It’s hard to tell whether George Gitschel, CEO of EcoHub Houston, loves or hates garbage. He’s spent 25 years trying to find a way to get rid of it. But he also talks about trash the way a rosy-eyed antique collector or junkyard operator talks about the value he or she finds in old things nobody wants: To Gitschel, throwing away tons of garbage in landfills every day is a total waste of good resources.

So Gitschel started looking for ways to reuse trash, to recycle about 95 percent of what we throw away. “I started focusing my energy on how I might be able to end garbage on planet Earth,” he said, hardly exaggerating.

The result was EcoHub, an invention for which Gitschel has secured 21 patents in six countries, complete with a 58-step solid-waste recycling system that would separate our trash into all the many types of recycling streams, from standard recyclables such as plastic and paper to the rotting food we toss in the garbage, and turn it into new products like fuel and even shoes. You wouldn’t even need to separate your recycling and trash anymore — the physics and technology at the plant would handle that for you — and collection costs for the city would be significantly reduced.

For the past several years, Houston was poised to become the guinea pig for Gitschel’s invention — soon known as the “One Bin For All” proposal, supported by billion-dollar companies such as IBM and hundreds of millions in financing from various sources. Then Mayor Sylvester Turner came along.
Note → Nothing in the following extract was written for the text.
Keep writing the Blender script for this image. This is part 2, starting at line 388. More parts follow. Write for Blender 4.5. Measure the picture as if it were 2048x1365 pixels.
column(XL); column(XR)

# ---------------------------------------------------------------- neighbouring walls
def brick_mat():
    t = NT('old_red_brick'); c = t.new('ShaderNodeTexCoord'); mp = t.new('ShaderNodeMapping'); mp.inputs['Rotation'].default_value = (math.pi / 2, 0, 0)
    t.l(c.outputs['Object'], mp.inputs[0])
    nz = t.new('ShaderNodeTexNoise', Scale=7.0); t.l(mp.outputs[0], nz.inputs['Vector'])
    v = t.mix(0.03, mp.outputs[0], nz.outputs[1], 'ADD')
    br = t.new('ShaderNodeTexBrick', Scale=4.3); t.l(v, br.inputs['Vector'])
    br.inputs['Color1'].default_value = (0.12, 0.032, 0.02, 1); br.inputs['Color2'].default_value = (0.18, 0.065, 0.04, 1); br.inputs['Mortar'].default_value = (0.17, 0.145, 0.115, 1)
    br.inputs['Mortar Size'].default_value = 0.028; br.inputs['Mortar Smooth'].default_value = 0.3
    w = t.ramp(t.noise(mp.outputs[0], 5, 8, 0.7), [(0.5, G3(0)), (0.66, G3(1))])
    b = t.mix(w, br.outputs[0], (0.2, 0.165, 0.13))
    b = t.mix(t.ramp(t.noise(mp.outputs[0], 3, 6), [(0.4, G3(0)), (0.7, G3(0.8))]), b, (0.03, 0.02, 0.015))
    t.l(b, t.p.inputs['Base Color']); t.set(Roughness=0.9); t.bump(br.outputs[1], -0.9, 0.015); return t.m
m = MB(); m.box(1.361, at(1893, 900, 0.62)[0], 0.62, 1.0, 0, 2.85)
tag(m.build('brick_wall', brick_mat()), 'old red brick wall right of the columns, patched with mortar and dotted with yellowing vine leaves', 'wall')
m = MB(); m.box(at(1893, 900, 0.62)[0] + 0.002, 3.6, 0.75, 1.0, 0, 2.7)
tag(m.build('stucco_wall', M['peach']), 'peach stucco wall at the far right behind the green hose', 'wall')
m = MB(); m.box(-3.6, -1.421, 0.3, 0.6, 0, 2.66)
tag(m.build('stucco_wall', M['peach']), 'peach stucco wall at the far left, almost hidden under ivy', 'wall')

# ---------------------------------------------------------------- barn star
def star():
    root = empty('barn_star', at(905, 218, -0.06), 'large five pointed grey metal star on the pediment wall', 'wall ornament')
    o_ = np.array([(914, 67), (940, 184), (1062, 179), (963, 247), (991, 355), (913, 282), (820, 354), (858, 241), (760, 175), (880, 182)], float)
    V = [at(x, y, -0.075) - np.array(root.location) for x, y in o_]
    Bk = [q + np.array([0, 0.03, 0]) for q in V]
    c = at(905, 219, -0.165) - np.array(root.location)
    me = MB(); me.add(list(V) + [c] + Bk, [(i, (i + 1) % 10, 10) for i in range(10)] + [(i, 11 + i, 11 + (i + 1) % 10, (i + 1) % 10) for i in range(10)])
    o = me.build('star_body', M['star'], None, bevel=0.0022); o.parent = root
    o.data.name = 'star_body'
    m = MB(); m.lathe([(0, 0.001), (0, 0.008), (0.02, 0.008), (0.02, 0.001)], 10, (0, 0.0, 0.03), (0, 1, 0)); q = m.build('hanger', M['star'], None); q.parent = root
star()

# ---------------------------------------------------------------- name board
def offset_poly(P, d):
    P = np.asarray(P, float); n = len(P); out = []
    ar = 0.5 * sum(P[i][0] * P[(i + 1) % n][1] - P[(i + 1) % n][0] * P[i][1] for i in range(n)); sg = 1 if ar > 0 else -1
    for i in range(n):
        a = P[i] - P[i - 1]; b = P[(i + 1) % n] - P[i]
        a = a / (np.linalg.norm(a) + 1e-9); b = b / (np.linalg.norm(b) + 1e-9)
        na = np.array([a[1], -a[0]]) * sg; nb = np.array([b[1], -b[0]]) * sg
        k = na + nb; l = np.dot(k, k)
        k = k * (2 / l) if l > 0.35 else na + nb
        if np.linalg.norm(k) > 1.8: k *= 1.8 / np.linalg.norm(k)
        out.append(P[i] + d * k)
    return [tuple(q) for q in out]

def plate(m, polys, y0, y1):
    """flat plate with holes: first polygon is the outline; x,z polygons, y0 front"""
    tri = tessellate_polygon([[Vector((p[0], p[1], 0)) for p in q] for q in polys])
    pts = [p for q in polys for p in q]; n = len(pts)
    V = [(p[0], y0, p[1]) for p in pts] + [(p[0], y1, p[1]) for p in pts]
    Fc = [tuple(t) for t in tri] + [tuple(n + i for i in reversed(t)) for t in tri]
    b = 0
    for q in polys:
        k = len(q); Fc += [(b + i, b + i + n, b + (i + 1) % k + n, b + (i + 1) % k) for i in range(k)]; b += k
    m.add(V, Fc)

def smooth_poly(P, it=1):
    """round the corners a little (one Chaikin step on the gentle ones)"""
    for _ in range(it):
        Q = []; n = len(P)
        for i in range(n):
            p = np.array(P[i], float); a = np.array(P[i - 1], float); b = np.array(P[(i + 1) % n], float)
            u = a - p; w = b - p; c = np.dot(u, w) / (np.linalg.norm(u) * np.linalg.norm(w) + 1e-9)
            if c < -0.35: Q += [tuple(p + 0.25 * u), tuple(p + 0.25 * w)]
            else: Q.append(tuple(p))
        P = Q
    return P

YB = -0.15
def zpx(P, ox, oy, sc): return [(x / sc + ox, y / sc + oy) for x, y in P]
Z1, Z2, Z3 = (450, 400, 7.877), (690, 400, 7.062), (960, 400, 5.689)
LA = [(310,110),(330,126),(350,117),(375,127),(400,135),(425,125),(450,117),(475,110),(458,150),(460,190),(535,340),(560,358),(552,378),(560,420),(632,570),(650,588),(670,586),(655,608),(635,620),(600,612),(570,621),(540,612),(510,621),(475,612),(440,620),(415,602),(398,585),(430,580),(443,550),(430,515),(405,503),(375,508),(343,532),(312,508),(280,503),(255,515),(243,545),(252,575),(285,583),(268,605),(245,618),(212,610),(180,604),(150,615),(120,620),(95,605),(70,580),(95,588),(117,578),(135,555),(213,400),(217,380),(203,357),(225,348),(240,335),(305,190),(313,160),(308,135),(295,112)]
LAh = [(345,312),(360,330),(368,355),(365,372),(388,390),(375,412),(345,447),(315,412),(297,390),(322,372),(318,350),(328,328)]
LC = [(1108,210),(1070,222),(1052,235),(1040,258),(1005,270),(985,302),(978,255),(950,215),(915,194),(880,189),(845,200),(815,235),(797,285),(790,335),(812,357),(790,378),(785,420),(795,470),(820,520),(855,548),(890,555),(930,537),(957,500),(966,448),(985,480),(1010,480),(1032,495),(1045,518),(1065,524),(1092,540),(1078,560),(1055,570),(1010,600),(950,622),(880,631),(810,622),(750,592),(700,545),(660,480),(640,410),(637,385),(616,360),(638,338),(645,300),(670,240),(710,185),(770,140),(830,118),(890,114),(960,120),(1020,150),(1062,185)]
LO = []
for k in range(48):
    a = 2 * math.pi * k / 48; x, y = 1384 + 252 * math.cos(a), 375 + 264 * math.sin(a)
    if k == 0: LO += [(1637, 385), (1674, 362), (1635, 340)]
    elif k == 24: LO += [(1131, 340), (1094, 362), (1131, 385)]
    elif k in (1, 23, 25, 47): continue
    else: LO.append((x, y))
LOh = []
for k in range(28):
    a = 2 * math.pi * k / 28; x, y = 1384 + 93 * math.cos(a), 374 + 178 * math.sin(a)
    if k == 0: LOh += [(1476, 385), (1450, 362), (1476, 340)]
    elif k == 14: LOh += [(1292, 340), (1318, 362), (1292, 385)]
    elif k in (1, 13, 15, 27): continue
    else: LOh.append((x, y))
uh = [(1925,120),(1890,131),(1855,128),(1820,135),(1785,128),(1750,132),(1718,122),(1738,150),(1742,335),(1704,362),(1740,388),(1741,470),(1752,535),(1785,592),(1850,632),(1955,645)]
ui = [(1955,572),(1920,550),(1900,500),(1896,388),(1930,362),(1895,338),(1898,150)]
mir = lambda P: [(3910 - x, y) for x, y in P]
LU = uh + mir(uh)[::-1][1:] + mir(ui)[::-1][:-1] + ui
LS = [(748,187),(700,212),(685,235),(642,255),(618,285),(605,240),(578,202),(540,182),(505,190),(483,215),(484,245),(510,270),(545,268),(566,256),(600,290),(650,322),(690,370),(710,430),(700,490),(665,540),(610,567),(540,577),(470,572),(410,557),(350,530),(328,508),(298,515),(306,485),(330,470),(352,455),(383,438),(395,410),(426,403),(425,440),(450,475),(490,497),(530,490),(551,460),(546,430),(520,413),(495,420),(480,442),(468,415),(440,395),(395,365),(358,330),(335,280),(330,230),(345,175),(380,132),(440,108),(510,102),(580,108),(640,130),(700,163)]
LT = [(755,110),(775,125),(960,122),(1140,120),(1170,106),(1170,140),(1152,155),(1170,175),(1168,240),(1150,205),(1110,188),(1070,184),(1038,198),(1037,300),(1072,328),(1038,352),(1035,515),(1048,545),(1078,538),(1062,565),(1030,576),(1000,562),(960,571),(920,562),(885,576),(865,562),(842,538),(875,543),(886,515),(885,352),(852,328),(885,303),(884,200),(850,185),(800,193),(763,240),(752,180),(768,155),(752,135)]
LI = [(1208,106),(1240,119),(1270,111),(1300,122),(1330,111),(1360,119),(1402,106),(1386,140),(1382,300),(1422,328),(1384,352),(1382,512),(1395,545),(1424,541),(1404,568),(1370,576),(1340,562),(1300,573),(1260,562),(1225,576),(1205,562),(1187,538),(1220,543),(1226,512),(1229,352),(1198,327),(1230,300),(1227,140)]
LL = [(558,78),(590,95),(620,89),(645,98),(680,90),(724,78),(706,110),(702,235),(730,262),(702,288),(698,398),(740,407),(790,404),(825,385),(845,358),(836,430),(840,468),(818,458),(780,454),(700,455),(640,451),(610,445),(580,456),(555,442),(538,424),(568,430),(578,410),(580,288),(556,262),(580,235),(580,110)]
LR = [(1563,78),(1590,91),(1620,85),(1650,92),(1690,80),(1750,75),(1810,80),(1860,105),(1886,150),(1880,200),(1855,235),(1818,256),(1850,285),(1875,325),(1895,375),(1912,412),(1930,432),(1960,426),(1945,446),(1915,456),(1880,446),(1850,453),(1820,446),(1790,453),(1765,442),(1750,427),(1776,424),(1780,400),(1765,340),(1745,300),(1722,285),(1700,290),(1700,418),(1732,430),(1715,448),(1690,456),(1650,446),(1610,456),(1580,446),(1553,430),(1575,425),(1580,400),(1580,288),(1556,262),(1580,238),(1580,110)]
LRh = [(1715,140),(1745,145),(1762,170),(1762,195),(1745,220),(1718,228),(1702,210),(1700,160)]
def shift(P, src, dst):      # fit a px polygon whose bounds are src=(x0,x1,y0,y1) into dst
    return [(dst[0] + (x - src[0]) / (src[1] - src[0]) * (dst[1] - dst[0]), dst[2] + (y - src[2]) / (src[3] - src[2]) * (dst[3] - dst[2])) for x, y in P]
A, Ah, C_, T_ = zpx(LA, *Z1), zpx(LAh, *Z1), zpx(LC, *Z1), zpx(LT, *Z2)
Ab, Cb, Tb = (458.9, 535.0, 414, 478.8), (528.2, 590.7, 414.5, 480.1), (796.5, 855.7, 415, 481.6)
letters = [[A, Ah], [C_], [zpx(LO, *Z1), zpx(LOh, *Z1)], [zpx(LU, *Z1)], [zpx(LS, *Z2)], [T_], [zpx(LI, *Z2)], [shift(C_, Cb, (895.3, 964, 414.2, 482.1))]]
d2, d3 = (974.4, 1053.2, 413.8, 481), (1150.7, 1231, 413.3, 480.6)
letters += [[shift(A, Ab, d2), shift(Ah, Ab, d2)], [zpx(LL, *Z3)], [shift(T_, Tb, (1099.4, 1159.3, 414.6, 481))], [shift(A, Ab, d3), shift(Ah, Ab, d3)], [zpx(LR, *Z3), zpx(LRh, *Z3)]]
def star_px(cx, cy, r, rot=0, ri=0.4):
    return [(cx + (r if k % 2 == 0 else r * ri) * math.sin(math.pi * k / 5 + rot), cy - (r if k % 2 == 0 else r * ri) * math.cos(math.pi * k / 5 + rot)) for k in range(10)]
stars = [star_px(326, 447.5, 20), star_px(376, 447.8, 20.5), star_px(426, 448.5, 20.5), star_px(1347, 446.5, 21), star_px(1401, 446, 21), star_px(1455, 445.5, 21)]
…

Despite well-documented support for EcoHub from Mayor Turner’s top aides and advisers and, at one point, even himself, Turner has declined to explain why he decided against continuing with the One Bin project, instead opting to continue with the status quo. Last month, Turner announced a new $1.6 million-per-year contract with a standard recycling and trash collector, FCC, amid objections from Gitschel, who is now claiming that Turner snubbed him by excluding him from the bidding process for the contract and has destroyed his chances of building EcoHub in Houston. The FCC deal — yet to be finalized by City Council — stems from an October 2016 request for proposals exclusively from recyclers with business models like FCC’s, criteria that did not apply to EcoHub.

Turner’s decision to dump One Bin comes in spite of the $1 million grant from the Bloomberg Philanthropies Mayors Challenge the city won under former mayor Annise Parker in 2013, based exclusively on the belief that Houston would go forward with One Bin. He dumped it in spite of the $650 million in bond financing Gitschel says EcoHub would have obtained from the Gulf Coast Industrial Development Authority to build the facility; and in spite of a $70 million grant application that EcoHub, partnered with a group called Circular Economy Remanufacturing Institute and 43 universities, submitted to the U.S. Department of Energy hinged entirely on EcoHub’s future in Houston.

“Without the contract from the City of Houston, all that work with CERI and all those organizations would have gone up in smoke. And yeah, it did, because we didn’t get the contract,” Gitschel said. “I don’t know that I have the capacity of really explaining how that felt.”